# Start of GIVEN DATA
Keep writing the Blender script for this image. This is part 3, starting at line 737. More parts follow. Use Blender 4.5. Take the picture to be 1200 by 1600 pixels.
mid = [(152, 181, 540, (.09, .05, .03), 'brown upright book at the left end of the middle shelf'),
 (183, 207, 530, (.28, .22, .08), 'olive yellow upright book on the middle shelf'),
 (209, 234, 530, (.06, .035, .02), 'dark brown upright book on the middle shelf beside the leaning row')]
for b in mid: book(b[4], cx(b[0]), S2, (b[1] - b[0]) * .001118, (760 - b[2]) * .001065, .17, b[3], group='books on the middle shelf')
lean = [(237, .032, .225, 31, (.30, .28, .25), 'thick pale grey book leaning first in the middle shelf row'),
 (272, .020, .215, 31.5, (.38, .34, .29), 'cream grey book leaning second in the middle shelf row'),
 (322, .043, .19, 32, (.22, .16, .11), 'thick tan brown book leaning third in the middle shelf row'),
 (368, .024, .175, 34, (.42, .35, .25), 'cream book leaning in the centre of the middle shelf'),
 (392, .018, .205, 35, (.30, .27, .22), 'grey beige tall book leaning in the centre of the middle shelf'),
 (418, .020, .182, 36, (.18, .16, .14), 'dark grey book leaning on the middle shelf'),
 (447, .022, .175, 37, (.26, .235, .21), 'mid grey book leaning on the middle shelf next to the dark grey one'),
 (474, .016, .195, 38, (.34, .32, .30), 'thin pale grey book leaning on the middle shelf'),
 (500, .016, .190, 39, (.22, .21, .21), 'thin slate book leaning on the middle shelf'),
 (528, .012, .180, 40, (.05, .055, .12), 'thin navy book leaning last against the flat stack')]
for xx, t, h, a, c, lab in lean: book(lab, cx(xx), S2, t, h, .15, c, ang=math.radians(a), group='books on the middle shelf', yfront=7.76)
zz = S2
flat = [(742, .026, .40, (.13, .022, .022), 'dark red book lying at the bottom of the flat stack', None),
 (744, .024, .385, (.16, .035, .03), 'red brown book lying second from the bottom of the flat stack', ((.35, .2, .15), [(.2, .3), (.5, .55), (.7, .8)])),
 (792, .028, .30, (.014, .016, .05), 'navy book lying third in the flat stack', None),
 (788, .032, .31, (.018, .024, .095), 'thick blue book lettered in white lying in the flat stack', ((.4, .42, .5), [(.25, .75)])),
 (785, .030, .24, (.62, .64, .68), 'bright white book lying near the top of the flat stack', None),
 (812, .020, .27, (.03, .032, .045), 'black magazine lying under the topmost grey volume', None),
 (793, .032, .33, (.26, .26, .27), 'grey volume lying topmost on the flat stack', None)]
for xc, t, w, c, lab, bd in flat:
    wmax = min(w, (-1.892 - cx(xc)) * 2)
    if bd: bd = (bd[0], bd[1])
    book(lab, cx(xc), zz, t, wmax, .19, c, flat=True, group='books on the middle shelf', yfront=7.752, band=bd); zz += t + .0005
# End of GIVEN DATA
__WORK TO COMPLETE__. Write the data back out verbatim.

__COMPLETED TASK__.
Keep writing the Blender script for this image. This is part 3, starting at line 737. More parts follow. Use Blender 4.5. Take the picture to be 1200 by 1600 pixels.
mid = [(152, 181, 540, (.09, .05, .03), 'brown upright book at the left end of the middle shelf'),
 (183, 207, 530, (.28, .22, .08), 'olive yellow upright book on the middle shelf'),
 (209, 234, 530, (.06, .035, .02), 'dark brown upright book on the middle shelf beside the leaning row')]
for b in mid: book(b[4], cx(b[0]), S2, (b[1] - b[0]) * .001118, (760 - b[2]) * .001065, .17, b[3], group='books on the middle shelf')
lean = [(237, .032, .225, 31, (.30, .28, .25), 'thick pale grey book leaning first in the middle shelf row'),
 (272, .020, .215, 31.5, (.38, .34, .29), 'cream grey book leaning second in the middle shelf row'),
 (322, .043, .19, 32, (.22, .16, .11), 'thick tan brown book leaning third in the middle shelf row'),
 (368, .024, .175, 34, (.42, .35, .25), 'cream book leaning in the centre of the middle shelf'),
 (392, .018, .205, 35, (.30, .27, .22), 'grey beige tall book leaning in the centre of the middle shelf'),
 (418, .020, .182, 36, (.18, .16, .14), 'dark grey book leaning on the middle shelf'),
 (447, .022, .175, 37, (.26, .235, .21), 'mid grey book leaning on the middle shelf next to the dark grey one'),
 (474, .016, .195, 38, (.34, .32, .30), 'thin pale grey book leaning on the middle shelf'),
 (500, .016, .190, 39, (.22, .21, .21), 'thin slate book leaning on the middle shelf'),
 (528, .012, .180, 40, (.05, .055, .12), 'thin navy book leaning last against the flat stack')]
for xx, t, h, a, c, lab in lean: book(lab, cx(xx), S2, t, h, .15, c, ang=math.radians(a), group='books on the middle shelf', yfront=7.76)
zz = S2
flat = [(742, .026, .40, (.13, .022, .022), 'dark red book lying at the bottom of the flat stack', None),
 (744, .024, .385, (.16, .035, .03), 'red brown book lying second from the bottom of the flat stack', ((.35, .2, .15), [(.2, .3), (.5, .55), (.7, .8)])),
 (792, .028, .30, (.014, .016, .05), 'navy book lying third in the flat stack', None),
 (788, .032, .31, (.018, .024, .095), 'thick blue book lettered in white lying in the flat stack', ((.4, .42, .5), [(.25, .75)])),
 (785, .030, .24, (.62, .64, .68), 'bright white book lying near the top of the flat stack', None),
 (812, .020, .27, (.03, .032, .045), 'black magazine lying under the topmost grey volume', None),
 (793, .032, .33, (.26, .26, .27), 'grey volume lying topmost on the flat stack', None)]
for xc, t, w, c, lab, bd in flat:
    wmax = min(w, (-1.892 - cx(xc)) * 2)
    if bd: bd = (bd[0], bd[1])
    book(lab, cx(xc), zz, t, wmax, .19, c, flat=True, group='books on the middle shelf', yfront=7.752, band=bd); zz += t + .0005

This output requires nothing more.